ANAHEIM, Calif. - Teemu Selanne was skating slightly backward when he decided he could still beat Jimmy Howard. He received a pass and instantly flung a pinpoint wrist shot at the net, finding a small opening behind the Detroit goalie.

The 42-year-old Finnish Flash's talents are pretty much timeless, and his timely goal got the Anaheim Ducks off to a solid playoff start.

Selanne scored the tiebreaking power-play goal early in the third period, Jonas Hiller made 21 saves, and the Ducks rolled to a 3-1 victory over the Red Wings on Tuesday night.

Nick Bonino also scored a power-play goal, and Francois Beauchemin added an empty-netter as the second-seeded Ducks hung on in the final minutes of the opener in just their second playoff series in four years.

"That's what we were expecting," said Selanne, in his 20th NHL season. "We know how good they are, and we needed a good, solid effort. We know it's not going to be easy."

Selanne just makes it look that way sometimes.

He came up with yet another huge goal for the Pacific Division champions, putting a perfectly placed one-timer over Howard's shoulder while gliding away from the net. The remarkable feat of skill was his 42nd career playoff goal—and a reminder of Anaheim's wealth of talent despite an unimpressive finish to a fine season.

"It just came into my mind," Selanne said with a shrug. "Usually you try to hold the puck, but it came into my mind that if I got the puck, I'm going to try to shoot."

Game 2 is Thursday at Honda Center.

Captain Ryan Getzlaf and Corey Perry led a strong offensive effort by the Pacific Division champions, who finished the regular season with the best winning percentage in franchise history. Anaheim also excelled on the power play, little surprise for the NHL's fourth-ranked unit in the regular season.

Coach Bruce Boudreau also looked smart for choosing Hiller over first-year co-starter Viktor Fasth for the opener. Both goalies won 15 games in the regular season, but Boudreau went with his Swiss veteran, who came up with a handful of spectacular saves.

"We wanted to start strong at home, and it's important to get that first one and have some confidence," Hiller said. "We played very solid in our end, and that makes it easier for a goalie.

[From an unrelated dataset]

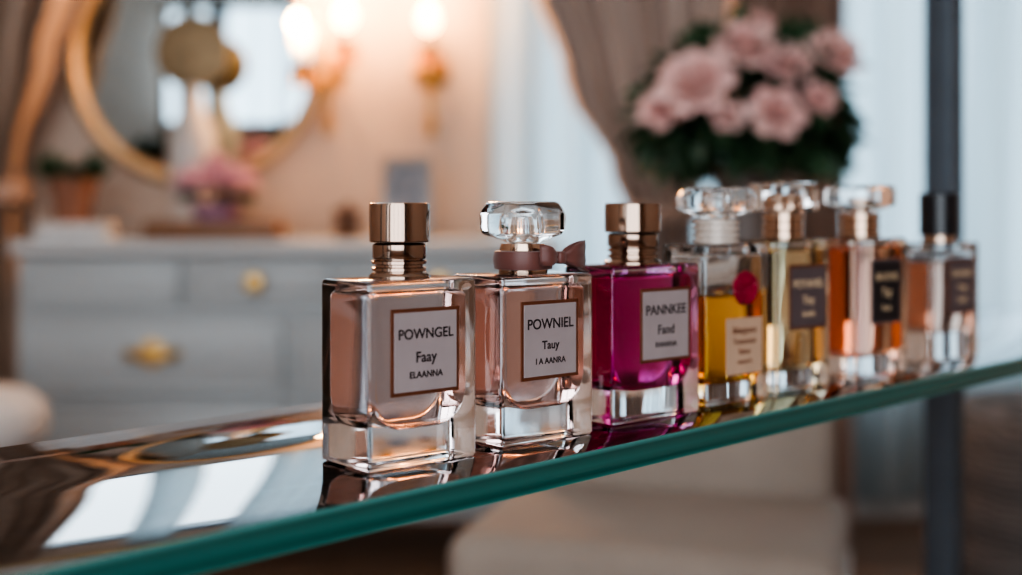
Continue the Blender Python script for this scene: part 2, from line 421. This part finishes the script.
cL = curtain('curtain', [(3.42, -1.98, -1.50), (1.95, -1.95, -1.38), (1.55, -1.82, -1.21), (1.35, -1.75, -1.28), (1.05, -1.58, -1.385), (.90, -1.55, -1.40), (.5, -1.64, -1.36), (.03, -1.70, -1.36)], 3.55, 6, .05, leftc, ph=PI)
curtain('curtain', [(3.46, -2.85, -2.45), (.03, -2.85, -2.45)], -2.15, 4, .05, greyc)
curtain('curtain', [(3.46, -2.10, -1.66), (.03, -2.10, -1.66)], -2.15, 4, .05, greyc)
curtain('curtain', [(3.46, 1.1, 1.75), (.03, 1.1, 1.75)], -2.15, 6, .05, greyc)
def rod(x0, x1, y, z):
    e = empty('curtain_rod', ((x0+x1)/2, y, z)); L = x1-x0
    lathe('pole', [(0, -L/2), (.014, -L/2), (.014, L/2), (0, L/2)], M['brass'], e, rot=(0, PI/2, 0), seg=16)
    for s in (-1, 1):
        lathe('finial', [(0, -.035), (.02, -.025), (.03, 0), (.02, .025), (0, .035)], M['brass'], e, (s*L/2, 0, 0), seg=16)
rod(-.16, 2.25, 3.45, 2.79); rod(-2.15, -.28, 3.58, 3.47); rod(-3.25, 1.9, -2.15, 3.50)
def tie(par, x, y, z, w):
    bm = bmesh.new(); n = 28; rows = []
    for i in range(n):
        a = 2*PI*i/n
        rows.append([bm.verts.new((w*math.cos(a)*k, .075*math.sin(a)*k, zz+.012*math.cos(a))) for k, zz in ((1, -.03), (1.06, 0), (1, .03))])
    for i in range(n):
        a, c = rows[i], rows[(i+1) % n]
        for j in range(2): bm.faces.new((a[j], c[j], c[j+1], a[j+1]))
    finish(bm, 'tieback', brown, par, (x, y, z), angle=60)
tie(cA, .415, 3.40, .90, .105); tie(cL, -1.475, 3.55, .95, .10)

# ------------------------------------------------------------ dresser
wht = pmat('pale_grey_lacquer', (.46, .485, .495), .35, 0, .02, 4)
dr = empty('dresser', (-.57, 3.36, 0))
DW, DDp, DH = 1.40, .42, .83
box('carcass', (DW-.04, DDp-.03, DH-.16), (0, .005, .12+(DH-.16)/2), wht, dr, .004)
box('top', (DW, DDp, .035), (0, 0, DH-.0175), pmat('dresser_top', (.60, .60, .60), .25, 0, .02, 4), dr, .006, 3)
for sx in (-1, 1):
    for sy in (-1, 1):
        lathe('leg', [(0, 0), (.016, 0), (.026, .10), (.030, .125), (0, .125)], wht, dr, (sx*(DW/2-.06), sy*(DDp/2-.06), 0), seg=20)
fy = -DDp/2+.015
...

Even the goal they scored was a lucky bounce for them."

Howard stopped 24 shots and Daniel Cleary scored on a power play for the Red Wings in their 22nd consecutive post-season appearance. While Detroit played the Ducks evenly at full strength, Anaheim's special-teams skill decided it.

"I didn't think we were great," Detroit coach Mike Babcock said. "I didn't think we moved the puck very good. Give them credit. They're part of that equation. ... I thought their team was better than our team today. I thought they controlled the game and had more cycles."

Anaheim missed two of the previous three postseasons, and Honda Center was packed well before the opening faceoff with hungry fans waving orange glow sticks and whipping towels above their heads. The Ducks have won just one post-season round since winning their only Stanley Cup in 2007, and Anaheim is eager for another lengthy run after the current team finally actualized its considerable talent.

The Ducks have been transformed ever since Boudreau took over in the final weeks of 2011, returning to respectability last season before roaring to a 22-3-4 start to this lockout-shortened campaign. Anaheim has been coasting steadily toward the playoffs for several weeks, finishing with the NHL's third-best record and the second division title in franchise history.

Detroit had to scramble down the stretch just to extend its record post-season streak, only clinching a spot in the final game after four straight victories. The Red Wings also had good recent results in Anaheim, where they won consecutive games in late March to snap the Ducks' 13-game home winning streak.

"There was not enough thrown at Hiller, for sure," Detroit defenceman Niklas Kronwall said. "There were a lot of times that we turned the puck over in the wrong area. They're a really good team over there, so we have to do a good job of protecting the puck in our own zone."

The Ducks went ahead midway through the first period when Bonino scored 3 seconds into a power play, tipping Cam Fowler's point shot past Howard for his first career playoff goal.

Detroit evened it later in the period with a power-play goal just 4 seconds after a two-man advantage expired, with Cleary getting credit for his 21st career playoff goal after it apparently deflected off him.

Selanne put the Ducks back ahead after a scoreless second period. Detroit pressed in the final minutes, but Beauchemin wrapped it up with an exceptional empty-net goal, shooting the puck from just outside Anaheim's goal crease.

NOTES: Detroit's playoff streak is the longest active run in North American pro sports. ... The franchises are meeting in the playoffs for the sixth time in 16 years. ... After the Ducks knocked off top-seeded San Jose in 2009, Detroit beat eighth-seeded Anaheim in the second round on the way to the Stanley Cup finals. ... Detroit veterans Todd Bertuzzi and Mikael Samuelsson were healthy scratches. Both veterans were injured for most of the regular season.